The Household Economy Approach: A Resource Manual for Practitioners

Author(s)
Seaman, J., Clarke, P., Boudreau, T., and Holt, J
Publication language
English
Pages
175pp
Date published
01 Jan 2000
Type
Tools, guidelines and methodologies
Keywords
Livelihoods, Research methodology

It is now widely agreed that hunger and famine are best understood not only in terms of the supply of food, but in terms of people’s ability to gain access to enough of that food. Even in rich countries where food is in abundant supply, people can go hungry if they do not have enough money to buy it.
This criterion of access to food has been very useful in explaining why hunger and famine occur in the way they do. For instance, it explains why, in poor countries where even in normal times some people do not get enough to eat, the failure of crops and other production is only rarely followed by starvation. Even in the face of severe production failure, people can often acquire enough food to survive by using food reserves or by exchanging savings, livestock and other assets for food. Even the poorest people, those who have neither assets nor reserves, may be able to survive by finding additional employment or other sources of income.

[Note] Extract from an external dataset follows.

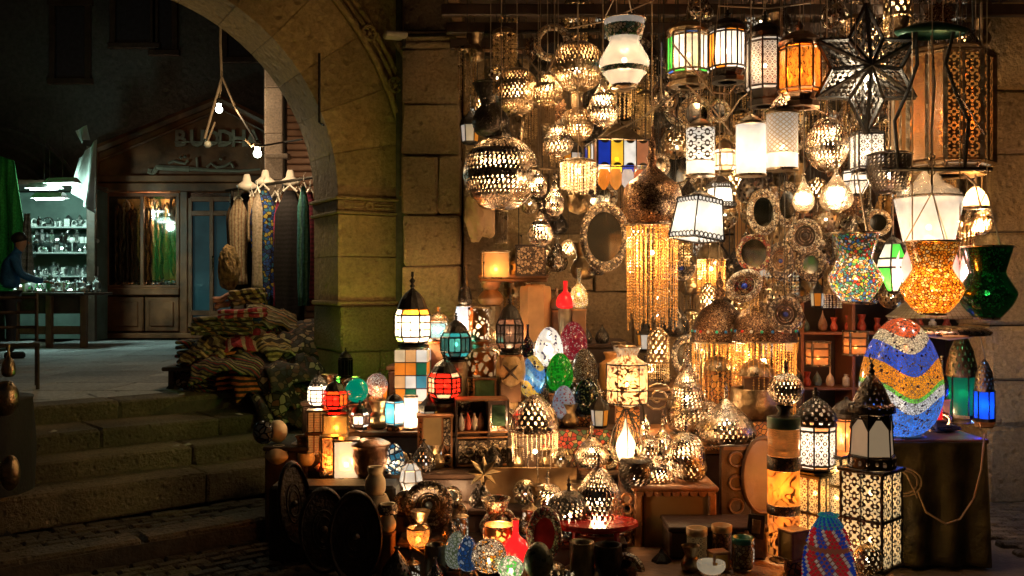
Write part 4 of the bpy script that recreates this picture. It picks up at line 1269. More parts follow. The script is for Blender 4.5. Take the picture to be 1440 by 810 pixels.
crumple(300, 480, 9.1, .5, .5, tcl[3], 'crumpled cream striped cloth hanging off the left of the heap', -.2, .06, .5)
crumple(330, 495, 8.9, .75, .6, tcl[1], 'crumpled dark striped cloth over the front of the heap', .1, .06, .5)
crumple(375, 440, 9.6, .6, .6, tcl[4], 'olive patchwork cloth thrown over the back of the heap', .3, .06, .3)
crumple(362, 520, 8.8, .5, .5, tcl[0], 'orange striped cloth sliding off the front right of the heap', .5, .05, .8)
crumple(270, 520, 9.3, .35, .4, glos2, 'dark fringed cloth at the far left foot of the heap', -.3, .05, .9)
crumple(395, 480, 9.1, .5, .5, tcl[3], 'pale gold cloth crumpled in the middle of the heap', .8, .06, .4)
lump(W(322, 378, 10.2), .14, (.8, .8, 1.8), M('leopard_cloth', (.3, .2, .09), .8, 0, .8, 22, .3), 'hanging_bag', 'mottled tan bag hanging left of the dresses', 'bag', .2, 2, seed=4)

# ---- man in a blue jacket
def person():
    t = thing('person', 'man in a blue jacket leaning over the cold-lit jewellery counter, at the left edge', 'person', (W(14, 0, 13.2).x, 13.2, .75))
    def skin(name, V, E, Rr, mat, lv=2):
        me = bpy.data.meshes.new(name); me.from_pydata(V, E, []); o = bpy.data.objects.new(name, me); COL.objects.link(o); o.parent = t
        md = o.modifiers.new('skin', 'SKIN'); md.use_smooth_shade = True
        for i, r in enumerate(Rr):
            v = me.skin_vertices[0].data[i]; v.radius = (r, r) if not isinstance(r, tuple) else r; v.use_root = (i == 0)
        sb = o.modifiers.new('sub', 'SUBSURF'); sb.levels = lv; sb.render_levels = lv
        me.materials.append(mat)
        return o
    jac = M('blue_jacket', (.015, .12, .3), .7, 0, .25, 10, .5); skn = M('skin', (.4, .22, .14), .5, 0, .1, 20); tr = M('dark_trousers', (.02, .02, .025), .8)
    # body (torso, neck, head): facing +x, turned from the camera
    V = [(0, 0, .98), (.0, 0, 1.15), (.02, 0, 1.32), (.06, 0, 1.44), (.09, 0, 1.51), (.12, 0, 1.58), (.13, 0, 1.66), (.12, 0, 1.72),
         (.05, -.16, 1.42), (.12, -.23, 1.2), (.33, -.18, 1.1), (.42, -.15, 1.1), (.05, .16, 1.42), (.14, .22, 1.2), (.34, .18, 1.12), (.43, .15, 1.12)]
    E = [(0, 1), (1, 2), (2, 3), (3, 4), (4, 5), (5, 6), (6, 7), (3, 8), (8, 9), (9, 10), (10, 11), (3, 12), (12, 13), (13, 14), (14, 15)]
    skin('body', V, E, [(.15, .17), (.14, .16), (.15, .18), (.12, .14), .055, .075, .095, .07, .075, .055, .045, .035, .075, .055, .045, .035], jac)
    skin('head', [(.1, 0, 1.5), (.125, 0, 1.58), (.135, 0, 1.66), (.125, 0, 1.73)], [(0, 1), (1, 2), (2, 3)], [.058, .078, .1, .075], skn)
    MB().lathe([(.001, -.06), (.07, -.05), (.105, 0), (.1, .05), (.06, .1), (.001, .115)], 14, (.115, 0, 1.69)).build('hair', M('black_hair', (.012, .01, .008), .6), t, True)
    MB().tube([(.225, 0, 1.665), (.25, 0, 1.64), (.23, 0, 1.63)], .014, 6).sphere((.2, -.035, 1.675), .013, 6, 4).sphere((.2, .035, 1.675), .013, 6, 4).build('face', skn, t, True)
    for sy in (-1, 1):
        mb = MB().sphere((.46, sy * .15, 1.09), .035, 8, 6, .6)
        for k in range(5): mb.tube([(.47, sy * .15 + (k - 2) * .014, 1.085), (.52 + .01 * (k % 3), sy * .15 + (k - 2) * .017, 1.075), (.54 + .01 * (k % 3), sy * .15 + (k - 2) * .017, 1.06)], .008, 5)
        mb.build('hand', skn, t, True)
    skin('trousers', [(0, 0, 1.0), (0, -.09, .86), (.02, -.1, .48), (0, -.11, .08), (0, .09, .86), (.02, .1, .48), (0, .11, .08)], [(0, 1), (1, 2), (2, 3), (0, 4), (4, 5), (5, 6)], [.15, .095, .075, .06, .095, .075, .06], tr)
    for sy in (-1, 1): MB().box((.06, sy * .11, .04), (.27, .1, .08), .03).build('shoe', black, t)
    t.rotation_euler = (0, 0, .5)
person()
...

However, the concept of access has proved less useful in practice. Although the monitoring of food production and exchange (for example, by remote surveillance or price monitoring) has become routine, it is more difficult to assess people’s ability to access food. A crop failure, an increase in the price of staple foods or some other shock may be easy to observe, but it is much harder to explain how they might affect people’s ability to obtain enough food. We can only understand this if we understand people’s normal economy: how they usually make a living; their savings, reserves and assets; and how household production and labour are exchanged for other goods. For example, a family heavily dependent on agriculture would be more affected by crop failure than one that relied more on livestock or wage income. A family with substantial reserves might easily survive a production shock, whereas a family without reserves or alternative sources of income might be quickly reduced to starvation.